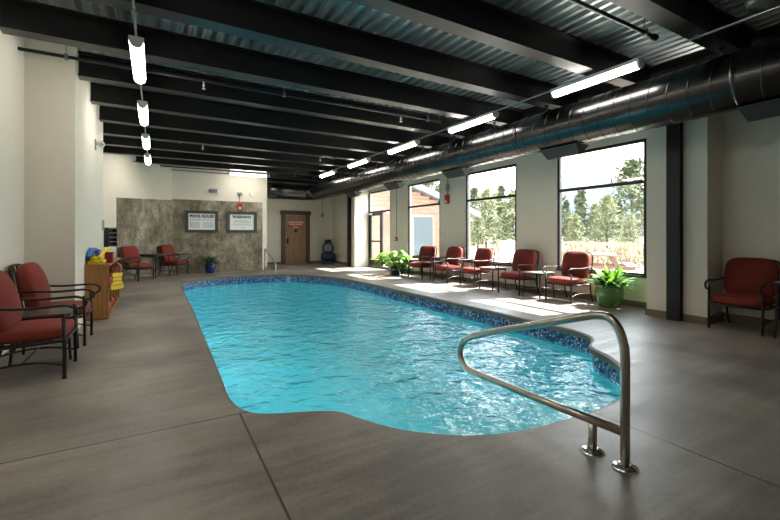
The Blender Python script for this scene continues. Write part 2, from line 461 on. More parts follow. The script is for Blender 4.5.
# concrete facing
cf = MB(); p0 = OB0-OD*0.0; p1 = OB0+OD*2.19
q = [tuple(p0+ON*.0), tuple(p1), tuple(p1+ON*.015), tuple(p0+ON*.015)]
cf.prism(q, 0, 2.42)
for v in cf.bm.verts:
    if v.co.z > 1 and v.co.x < 0: v.co.z = 2.31
cf.box(.47,3.40,15.185,15.21,0,2.46)
struct(cf.obj('wall_concrete_facing', M_conc), 'weathered mottled concrete facing on the lower far wall', 'wall')
# baseboards
bb = MB()
for b in [(7.365,7.38,3.85,14.45,0,.1),(6.755,6.77,2.70,3.545,0,.1),(6.755,7.37,3.53,3.545,0,.1),(6.755,7.25,2.695,2.71,0,.1),(7.235,7.25,-3,2.70,0,.1)]: bb.box(*b)
struct(bb.obj('baseboard_right', M_base), 'tan baseboard running along the window wall', 'baseboard')
bb = MB()
for b in [(3.57,4.72,17.585,17.6,0,.1),(6.03,7.1,17.585,17.6,0,.1),(7.085,7.1,15.12,17.585,0,.1)]: bb.box(*b)
struct(bb.obj('baseboard_alcove', M_base), 'tan baseboard around the alcove with the plank door', 'baseboard')

# corrugated roof deck (flutes run along the room)
d_ = MB(); px = []; x = -2.2
while x < 7.8:
    px += [(x,3.745),(x+.052,3.745),(x+.072,3.80),(x+.132,3.80)]; x += .152
V = [(a,-3.3,z) for a,z in px]+[(a,18,z) for a,z in px]; n = len(px)
d_.quadmesh(V, [(i,i+1,n+i+1,n+i) for i in range(n-1)])
d_.box(-2.3,7.9,-3.4,18,3.81,3.95)
struct(d_.obj('ceiling', M_deck, recalc=False), 'ribbed galvanised steel roof deck above the beams', 'ceiling')

def left_limit(y):
    if y < 6.5: return -1.42
    if y < 9.8: return -.92
    if y < 12.7: return -1.62
    if y < 15.15:
        t = (15.2-y)/1.27; return .48-1.07*t-.12
    return 3.5
ords = ['first','second','third','fourth','fifth','sixth','seventh','eighth','ninth','tenth','eleventh','twelfth','thirteenth','fourteenth','fifteenth','sixteenth','seventeenth','eighteenth']
BY = [4.40+1.195*i for i in range(-6,11)]
for i,y in enumerate(BY):
    xl = left_limit(y+.19) if y < 12 else left_limit(y)
    if abs(y-15.155) < .05: xl = .3
    b = MB(); xr = 6.4
    b.box(xl,xr,y,y+.19,3.41,3.428); b.box(xl,xr,y+.088,y+.102,3.428,3.722); b.box(xl,xr,y,y+.19,3.722,3.742)
    lab = '%s dark steel roof beam counted from the door alcove' % ords[len(BY)-1-i]
    struct(b.obj('ceiling_beam', M_beam), lab, 'beam', 'dark roof beams spanning the room')
g_ = MB(); g_.box(6.30,6.85,-3,17.6,3.722,3.744); g_.box(6.56,6.60,-3,17.6,3.36,3.722); g_.box(6.45,6.95,-3,17.6,3.335,3.36)
struct(g_.obj('ceiling_girder', M_girder), 'black steel girder running lengthwise above the window wall', 'girder')
for (yy,lab) in ((3.01,'black steel column standing against the pier beside the green planter'),(14.73,'black steel column at the mouth of the door alcove')):
    cb = MB(); cb.box(6.655,6.667,yy,yy+.18,0,3.335); cb.box(6.667,6.742,yy+.08,yy+.10,0,3.335); cb.box(6.742,6.754,yy,yy+.18,0,3.335)
    # plates closing the flanges at both long sides, as a boxed column
    cb.box(6.667,6.742,yy+.012,yy+.022,0,3.335); cb.box(6.667,6.742,yy+.158,yy+.168,0,3.335)
    struct(cb.obj('steel_column', M_black), lab, 'column')

# ------------------------------------------------------------------ windows and doors
def frame_bars(mb, y0,y1,z0,z1, w=.055, x0=7.395, x1=7.46):
    mb.box(x0,x1,y0,y0+w,z0,z1); mb.box(x0,x1,y1-w,y1,z0,z1); mb.box(x0,x1,y0+w,y1-w,z0,z0+w); mb.box(x0,x1,y0+w,y1-w,z1-w,z1)
wl = ['tall two-pane window behind the green planter and nearest red chairs','tall two-pane window looking out at a white outdoor chair','tall two-pane window looking out at a wood-sided building']
for i in range(3):
    a,b = WIN[i]
    t = thing('window_%d'%(i+1), wl[i], 'window', (7.38,(a+b)/2,.54)); t['kind']='structure'
    def loc(o): o.parent = t; o.location = (-7.38,-(a+b)/2,-.54); return o
    mb = MB(); frame_bars(mb,a,b,.54,2.96); loc(mb.obj('frame', M_frame))
    mb = MB(); mb.box(7.39,7.465,a+.05,b-.05,2.175,2.235); loc(mb.obj('mid_rail', M_frame))
    mb = MB(); mb.box(7.34,7.40,a,b,.52,.556); loc(mb.obj('sill', M_frame))
    for z0,z1 in ((.595,2.175),(2.235,2.905)):
        mb = MB(); mb.box(7.425,7.431,a+.055,b-.055,z0,z1); loc(mb.obj('pane', M_glass))
a,b = WIN[3]
t = thing('door_1','dark-framed glass exit door with sidelight and transom on the window wall','door',(7.38,(a+b)/2,0)); t['kind']='structure'
def loc(o): o.parent = t; o.location = (-7.38,-(a+b)/2,0); return o
mb = MB(); frame_bars(mb,a,b,0,2.96); mb.box(7.39,7.465,a+.05,b-.05,2.13,2.2); mb.box(7.395,7.46,13.37,13.42,.05,2.13); loc(mb.obj('frame', M_frame))
mb = MB(); mb.box(7.40,7.45,13.42,13.54,.02,2.13); mb.box(7.40,7.45,14.27,14.40,.02,2.13); mb.box(7.40,7.45,13.54,14.27,.02,.30); mb.box(7.40,7.45,13.54,14.27,2.02,2.13)
dl = loc(mb.obj('door_leaf', M_frame))
mb = MB(); mb.box(7.37,7.40,13.5,14.3,1.0,1.06); pb = mb.obj('push_bar', M_frame, dl)
mb = MB(); mb.box(7.30,7.40,14.1,14.35,2.06,2.12); mb.obj('door_closer', M_white, dl)
for y0,y1,z0,z1 in ((13.54,14.27,.30,2.02),(a+.055,13.37,.055,2.13),(a+.055,b-.055,2.2,2.905)):
    mb = MB(); mb.box(7.425,7.431,y0,y1,z0,z1); loc(mb.obj('pane', M_glass))
mb = MB(); mb.box(7.38,7.7,3.86,14.45,-.02,.0)
# plank door in the alcove
t = thing('door_2','plank wooden door with heavy dark timber trim and red sign','door',(5.37,17.6,0)); t['kind']='structure'
mb = MB()
for k in range(6):
    mb.box(-.46+k*.1533,-.46+(k+1)*.1533-.006,-.05,-.005,.02,2.14)
leaf_ = mb.obj('door_leaf', M_plank, t)
mb = MB(); mb.box(-.64,-.47,-.07,-.001,0,2.16); mb.box(.47,.64,-.07,-.001,0,2.16); mb.box(-.68,.68,-.085,-.001,2.16,2.33); mb.obj('door_trim', M_trimwood, t)
mb = MB(); mb.lathe([(.03,-.05),(.03,-.06),(.012,-.062),(.012,-.09),(.034,-.1),(.03,-.13),(.01,-.135)],14,(-.37,0,1.0),'y'); mb.obj('door_knob', M_black, leaf_)
mb = MB(); mb.box(-.42,-.32,-.058,-.05,.9,1.12); mb.obj('knob_plate', M_black, leaf_)
sg = thing('door_sign','red notice with white letters fixed on the plank door','sign',(5.37,17.55,1.66))
mb = MB(); mb.box(-.31,.31,-.012,0,-.04,.24); mb.box(-.18,.18,-.012,0,-.12,-.04); sgb = mb.obj('sign_board', M_signred, sg)
text_obj('AUTHORIZED\nPERSONNEL', .108, M_sign, sgb, 'lettering', (0,-.014,.12), (PI/2,0,0), .002)
text_obj('ONLY', .105, M_sign, sgb, 'lettering', (0,-.014,-.055), (PI/2,0,0), .002)
mb = MB(); mb.lathe([(.06,-.03),(.075,-.02),(.075,0)],16,(5.37,17.55,1.46),'y'); 
hk = tag(mb.obj('door_knocker', M_black), 'small dark round fitting beneath the red door sign', 'knocker')

# ------------------------------------------------------------------ framed signs on the concrete
def wall_sign(name, x0, x1, z0, z1, title, rows, label, tsize):
    cx = (x0+x1)/2; cz = (z0+z1)/2
    t = thing(name, label, 'sign', (cx,15.185,cz)); hw=(x1-x0)/2; hh=(z1-z0)/2
    mb = MB(); w=.1
    mb.box(-hw,-hw+w,-.05,0,-hh,hh); mb.box(hw-w,hw,-.05,0,-hh,hh); mb.box(-hw+w,hw-w,-.05,0,-hh,-hh+w); mb.box(-hw+w,hw-w,-.05,0,hh-w,hh)
    mb.obj('sign_frame', M_signframe, t)
    mb = MB(); mb.box(-hw+w,hw-w,-.022,-.002,-hh+w,hh-w); sb_ = mb.obj('sign_board', M_sign, t)
    text_obj(title, tsize, M_ink, sb_, 'lettering', (0,-.024,hh-w-.095), (PI/2,0,0), .006, spacing=1.05)
    for (xa,xb,z) in rows:   # small print too fine to read in the photograph
        mb = MB(); x = xa
        while x < xb:
            l = random.uniform(.02,.06); mb.box(x,min(x+l,xb),-.024,-.021,z-.0075,z+.0075); x += l+.012
        mb.obj('text_line', M_grey, sb_)
    return t
rows = [(-.35,-.05,.085),(-.35,.3,.055),(.0,.34,.085)]+[(-.36,-.06,z) for z in (-.03,-.065,-.1,-.135,-.17,-.205)]+[(.04,.36,z) for z in (-.03,-.065,-.1,-.135,-.17,-.205)]
wall_sign('pool_rules_sign', .86, 1.89, 1.35, 2.10, 'POOL RULES', rows, 'framed white POOL RULES notice hung on the concrete wall above the blue pot', .125)
rows = [(-.22,.2,.07),(-.3,.32,.035),(-.26,.3,0),(-.3,.3,-.06),(-.28,.3,-.095),(-.05,.1,-.2)]
wall_sign('warning_sign', 2.17, 3.19, 1.35, 2.10, 'WARNING', rows, 'framed white WARNING notice below the red fire alarm', .125)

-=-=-

The lines from the start of the data through the line that contains "struct(bb.obj('baseboard_alcove', M_base), 'tan" are to be returned exactly, please, with both ends included and every picture left out.

Completed task =>
The Blender Python script for this scene continues. Write part 2, from line 461 on. More parts follow. The script is for Blender 4.5.
# concrete facing
cf = MB(); p0 = OB0-OD*0.0; p1 = OB0+OD*2.19
q = [tuple(p0+ON*.0), tuple(p1), tuple(p1+ON*.015), tuple(p0+ON*.015)]
cf.prism(q, 0, 2.42)
for v in cf.bm.verts:
    if v.co.z > 1 and v.co.x < 0: v.co.z = 2.31
cf.box(.47,3.40,15.185,15.21,0,2.46)
struct(cf.obj('wall_concrete_facing', M_conc), 'weathered mottled concrete facing on the lower far wall', 'wall')
# baseboards
bb = MB()
for b in [(7.365,7.38,3.85,14.45,0,.1),(6.755,6.77,2.70,3.545,0,.1),(6.755,7.37,3.53,3.545,0,.1),(6.755,7.25,2.695,2.71,0,.1),(7.235,7.25,-3,2.70,0,.1)]: bb.box(*b)
struct(bb.obj('baseboard_right', M_base), 'tan baseboard running along the window wall', 'baseboard')
bb = MB()
for b in [(3.57,4.72,17.585,17.6,0,.1),(6.03,7.1,17.585,17.6,0,.1),(7.085,7.1,15.12,17.585,0,.1)]: bb.box(*b)
struct(bb.obj('baseboard_alcove', M_base), 'tan baseboard around the alcove with the plank door', 'baseboard')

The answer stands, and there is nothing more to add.